ECLI:NL:CRVB:2018:3334
Centrale Raad van Beroep
- Hoger beroep
- Rechtspraak.nl
Beëindiging van ZW-uitkering en geschiktheid van functies in medisch opzicht
In deze zaak heeft de Centrale Raad van Beroep op 25 oktober 2018 uitspraak gedaan in hoger beroep tegen een eerdere uitspraak van de rechtbank Gelderland. De appellant, die zich ziek had gemeld met cardiale klachten en hyperventilatie, had een ZW-uitkering ontvangen.

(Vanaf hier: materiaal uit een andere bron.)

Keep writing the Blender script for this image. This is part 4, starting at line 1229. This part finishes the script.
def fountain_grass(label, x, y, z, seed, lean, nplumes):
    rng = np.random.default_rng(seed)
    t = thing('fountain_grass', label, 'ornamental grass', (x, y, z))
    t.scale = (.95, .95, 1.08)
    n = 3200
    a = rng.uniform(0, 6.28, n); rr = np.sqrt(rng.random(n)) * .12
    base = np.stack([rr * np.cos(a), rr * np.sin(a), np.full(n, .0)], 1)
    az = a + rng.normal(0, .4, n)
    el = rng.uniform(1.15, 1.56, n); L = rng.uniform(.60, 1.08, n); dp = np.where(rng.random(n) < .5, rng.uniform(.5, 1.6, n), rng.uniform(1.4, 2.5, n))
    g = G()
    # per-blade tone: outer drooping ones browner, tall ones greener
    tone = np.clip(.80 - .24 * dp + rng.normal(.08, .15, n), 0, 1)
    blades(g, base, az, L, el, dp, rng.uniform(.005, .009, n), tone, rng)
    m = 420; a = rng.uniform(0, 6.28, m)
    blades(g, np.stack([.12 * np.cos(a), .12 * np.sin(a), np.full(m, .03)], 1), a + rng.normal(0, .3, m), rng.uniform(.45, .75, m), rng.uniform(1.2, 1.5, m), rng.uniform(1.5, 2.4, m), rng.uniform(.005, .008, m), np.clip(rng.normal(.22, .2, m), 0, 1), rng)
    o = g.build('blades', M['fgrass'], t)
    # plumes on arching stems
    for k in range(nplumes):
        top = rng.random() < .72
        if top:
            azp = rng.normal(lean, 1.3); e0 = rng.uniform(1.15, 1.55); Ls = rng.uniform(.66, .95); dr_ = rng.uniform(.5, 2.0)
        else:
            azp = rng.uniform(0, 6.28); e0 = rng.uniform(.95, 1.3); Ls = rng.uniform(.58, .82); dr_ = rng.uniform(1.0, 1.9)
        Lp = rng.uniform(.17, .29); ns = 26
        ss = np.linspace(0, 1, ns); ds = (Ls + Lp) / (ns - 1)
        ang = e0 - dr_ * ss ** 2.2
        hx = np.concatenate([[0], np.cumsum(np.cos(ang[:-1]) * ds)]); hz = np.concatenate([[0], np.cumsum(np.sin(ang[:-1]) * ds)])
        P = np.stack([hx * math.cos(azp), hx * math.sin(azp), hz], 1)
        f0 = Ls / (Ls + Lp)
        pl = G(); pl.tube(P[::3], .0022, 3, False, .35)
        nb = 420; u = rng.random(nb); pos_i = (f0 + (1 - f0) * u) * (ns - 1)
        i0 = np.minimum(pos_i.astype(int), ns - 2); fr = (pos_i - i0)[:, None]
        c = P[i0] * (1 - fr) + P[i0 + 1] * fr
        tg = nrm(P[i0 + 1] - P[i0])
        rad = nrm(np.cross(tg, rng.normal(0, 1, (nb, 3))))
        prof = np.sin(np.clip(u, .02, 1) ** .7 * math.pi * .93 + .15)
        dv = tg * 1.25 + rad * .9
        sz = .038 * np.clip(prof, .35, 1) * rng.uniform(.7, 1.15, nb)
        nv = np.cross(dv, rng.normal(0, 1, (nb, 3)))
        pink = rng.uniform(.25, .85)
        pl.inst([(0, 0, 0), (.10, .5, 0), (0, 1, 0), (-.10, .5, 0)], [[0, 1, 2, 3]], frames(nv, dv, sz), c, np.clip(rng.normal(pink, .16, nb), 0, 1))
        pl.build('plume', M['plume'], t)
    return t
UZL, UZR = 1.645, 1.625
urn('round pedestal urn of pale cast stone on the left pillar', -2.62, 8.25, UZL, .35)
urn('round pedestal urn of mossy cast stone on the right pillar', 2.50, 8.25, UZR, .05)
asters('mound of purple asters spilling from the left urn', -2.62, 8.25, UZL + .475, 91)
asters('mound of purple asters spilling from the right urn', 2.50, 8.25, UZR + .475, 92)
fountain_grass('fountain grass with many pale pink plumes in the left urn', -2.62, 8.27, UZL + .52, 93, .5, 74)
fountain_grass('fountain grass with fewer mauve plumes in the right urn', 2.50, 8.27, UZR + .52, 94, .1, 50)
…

Het Uwv had vastgesteld dat de appellant met ingang van 14 februari 2015 geen recht meer had op ziekengeld, omdat hij meer dan 65% van zijn maatmaninkomen kon verdienen. De rechtbank had het beroep van de appellant tegen dit besluit ongegrond verklaard, waarbij zij oordeelde dat de medische belastbaarheid van de appellant overtuigend was gemotiveerd door de artsen van het Uwv.
In hoger beroep herhaalde de appellant zijn gronden, waarbij hij stelde dat het medisch onderzoek niet zorgvuldig was verricht en dat zijn psychische beperkingen waren onderschat. De Raad oordeelde dat de rechtbank de gronden van de appellant volledig had besproken en dat het Uwv voldoende had gemotiveerd dat de functies die aan de EZWb ten grondslag lagen, medisch geschikt waren voor de appellant. De geselecteerde functies waren onder andere magazijn/expeditiemedewerker en operator. De Raad bevestigde de uitspraak van de rechtbank en oordeelde dat het hoger beroep niet slaagde.
De uitspraak benadrukt het belang van een zorgvuldige medische beoordeling en de rol van de verzekeringsarts en arbeidsdeskundige in het vaststellen van de geschiktheid van functies voor de appellant. De Raad concludeerde dat er geen aanleiding was voor een veroordeling in de proceskosten.